By drawing Son-icons I wanted to touch the music, to dance with both hands and several pencils on the paper, to see the structures and energies of the music. Each medium tells other stories and gives other information about the same thing. With this transdisciplinary approach I get diverse information and perspectives.

During festival Ad Libitum you’ll be playing with Krakow Improvisers Orchestra. Tell me, what have you prepared for this performance and what were your expectations?

In my compositions as well as in the concepts for improvising orchestras I want to create a diverse setting, where the orchestra and each individual musician can go beyond what they did before. With the Krakow Improvisers Orchestra we worked with Son-Icons in two different approaches . My biggest wish is to go to the origins of sounds. The primary resonating space is our mouth. It is the channel of the emotions, thoughts, pleasure, culture and primal impulses. With Krakow Improvisers Orchestra we studied the visualizations of current sound, strokes of the tongue and the swirl of the air in all conceivable formations inside the mouth. In the same time we expermineted with the tonal possibilities on the instruments.
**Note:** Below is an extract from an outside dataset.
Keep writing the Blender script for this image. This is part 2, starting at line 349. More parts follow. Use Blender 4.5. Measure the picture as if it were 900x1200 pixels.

Creating sounds is just a one thing — the act of a fading a sound is the other aspect on which I tried to focus with Son-Icons. In the context, from beginning and ending everything is possible in the middle section. Creating a concept for improvising orchestra means to me offering a situation where each individual and the whole orchestra as well is invited to go beyond the borders, during creation.

What would you like to say through your music and works?

I want to communicate with my music and interact with people. I always offer something which has multiple perspectives, entrances issues and exits. I want to invite people to get in touch.